Difference between differentiation and derivatives [closed]

What is the difference between differentiation and derivatives of a function ?

Solution 1:

Differentiation is a process that gives you the derivative. Or, symbolically, if $f$ is a differentiable function, then $f'$ is its derivative and the map $f \to f'$ is differentiation.

Solution 2:

Depending on the mathematical school, there is a difference at the definition level. For example Fikhtengol'ts (aka Russian school) (check in preview mode).

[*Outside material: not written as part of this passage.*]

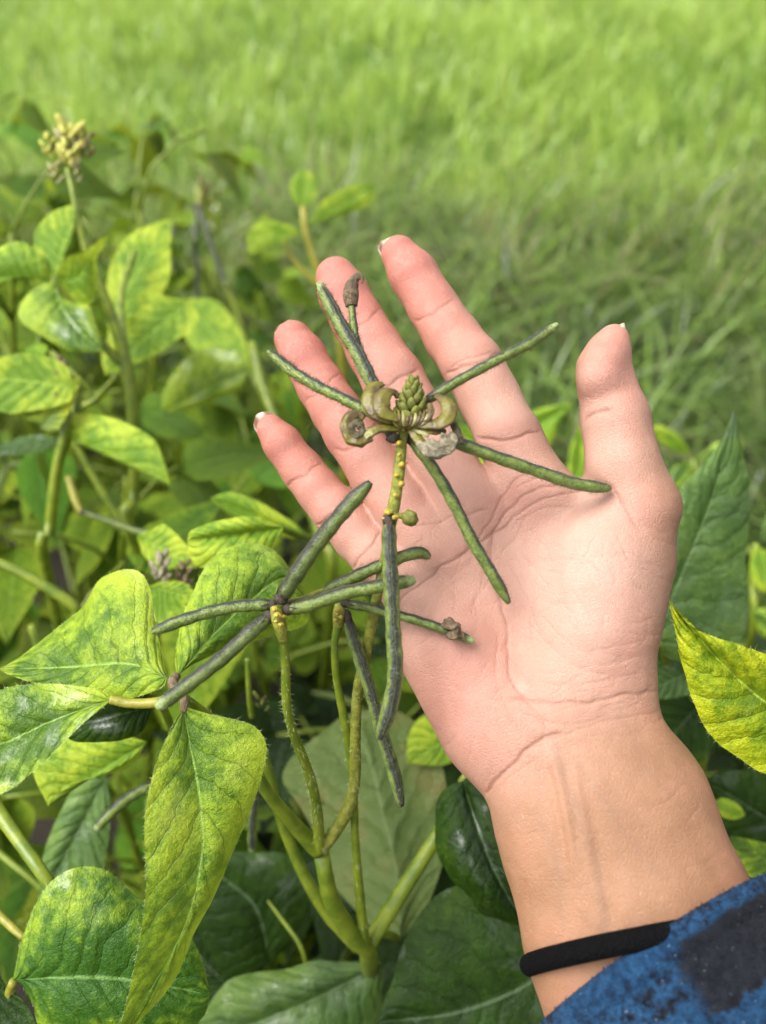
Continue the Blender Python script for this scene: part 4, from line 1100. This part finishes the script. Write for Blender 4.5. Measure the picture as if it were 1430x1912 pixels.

• Page 145. Function $f$ is said to have derrivative in $x_0$ if the following limit exists: $$\lim\limits_{x\rightarrow x_0} \frac{f(x)-f(x_0)}{x-x_0} \text{ or } \lim\limits_{h\rightarrow 0} \frac{f(x_0+h)-f(x_0)}{h}$$ this limit is also called derivative of $f$ in $x_0$.
• Page 165. Function $f$ is said to be differentiable in $x_0$ if its increase $f(x_0 +\Delta x)-f(x_0)$ can be expressed as $$f(x_0 +\Delta x)-f(x_0)=A\cdot \Delta x + o(\Delta x)$$ where A does not depend on $\Delta x$ and $\lim\limits_{\Delta x \rightarrow 0}\frac{o(\Delta x)}{\Delta x}=0$.

Despite these 2 definitions, for functions in one variable, there is a theorem stating that both definitions are equivalent. The difference becomes more obvious when applied to multi-variable functions or functions in various vector spaces.